Data publikacji: 2020-03-27 07:00
Ostatnia aktualizacja: 2020-03-29 23:53

Blisko rok temu napisałam felieton o kłamaniu, zniecierpliwiona tą wstrętną cechą ludzi małych, różnych cwaniaków i oszustów, którzy kłamią ze strachu albo dla własnych korzyści. Kłamstwo bowiem nie tylko w moim odczuciu jest działaniem odrażającym, godnym potępienia.

Szczególnie dziś, wiosną 2020 roku, mówienie prawdy jest na wagę zdrowia, bo znaleźliśmy się w sytuacji wyjątkowej. W obliczu powszechnego zagrożenia wirusem nie wolno nikomu kłamać, ani rządom, ani zwykłym ludziom. Zatajenie prawdy, zwłaszcza okłamywanie lekarzy, uniemożliwia podjęcie racjonalnych działań dostosowanych do skali zagrożenia. Stąd akcja zainicjowana przez załogi karetek pogotowia, będąca apelem do pacjentów, by byli z medykami szczerzy i informowali ich o swoich kontaktach z osobami zarażonymi wirusem.
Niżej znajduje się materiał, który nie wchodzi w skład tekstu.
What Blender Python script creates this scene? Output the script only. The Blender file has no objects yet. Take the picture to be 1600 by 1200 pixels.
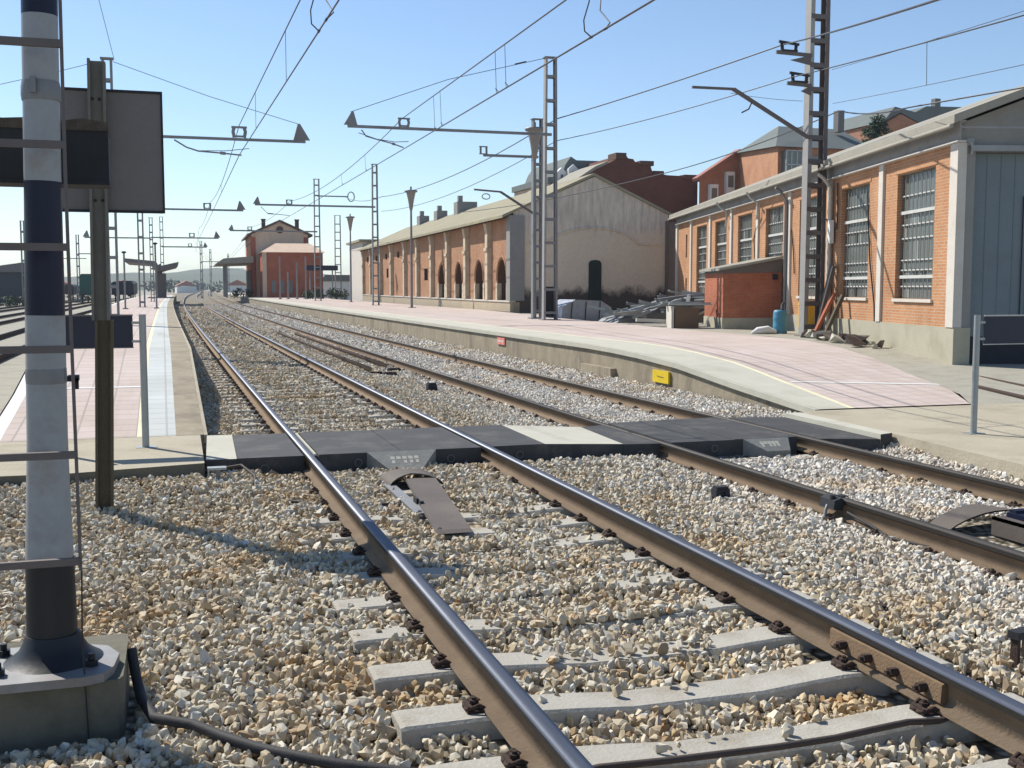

Akcję wymyślili chyba ratownicy z południa Polski, na co wskazuje jej hasło #niekłammedyka. Zawiera ono bowiem nietypową dla polszczyzny ogólnej konstrukcję składniową, w której czasownik kłamać łączy się z rzeczownikiem w bierniku zamiast w celowniku. Składnia biernikowa: kłamać kogo jest charakterystyczna dla regionów Polski południowowschodniej, a ich mieszkańcy używają jej w codziennych rozmowach. W normie ogólnopolskiej czasownik kłamać wchodzi w związek z celownikiem: kłamać komu.

Regionalizmy nie są błędem językowym, jeśli mają ograniczony zasięg. W tekstach o zasięgu szerszym wystrzegamy się sformułowań regionalnych, które nie mają oparcia w normie ogólnopolskiej. Krakowskie wyjść na pole, wypićpół litry, poznańskie szukać za czymś, białostockie: powiedzieć dla ojca nie są aprobowane poza regionem. Nic więc dziwnego, że hasło nie kłam medyka, słuszne społecznie, lecz oparte na nieakceptowanej powszechnie składni, spotkało się z dezaprobatą miłośników poprawnej polszczyzny. „Co na to Miodek i Bralczyk?” – pytli internauci.

To oczywiste, że reagujemy na błąd, choć nie zawsze nasz głos spotyka się ze zrozumieniem. Koleżanka językoznawczyni z Uniwersytetu Jagiellońskiego próbowała delikatnie na Facebooku: „Akcja ważna, ale błąd gramatyczny aż boli – powinno być #nieokłamujmedyka”. Jej uwagę komentowano łagodnie (ortografia oryginalna): „Myslę, że akcja zdecydowanie ważniejsza niż błąd”, lekceważąco: „Nauczycielka ma wolne to sie popisuje glupota swoja”, a nawet brutalnie: „Przerost formy nad trescia? pierdół se prosze oszczędzić” (dobrze, że choć w jednym słowie zadbano o „kreseczki”, bo strach pomyśleć, co by było, gdyby ich nie było…). Więc zrezygnowała z poprawiania tych, którzy „wiedzą lepiej”.

Jednak trudno się godzić na to, żeby zabójczymi wirusami infekował się też język ojczysty. Regionalizmy zostawmy regionom, a ogólnopolski apel formułujmy wzorcowo: Nie kłam medykowi! Nie okłamuj medyka!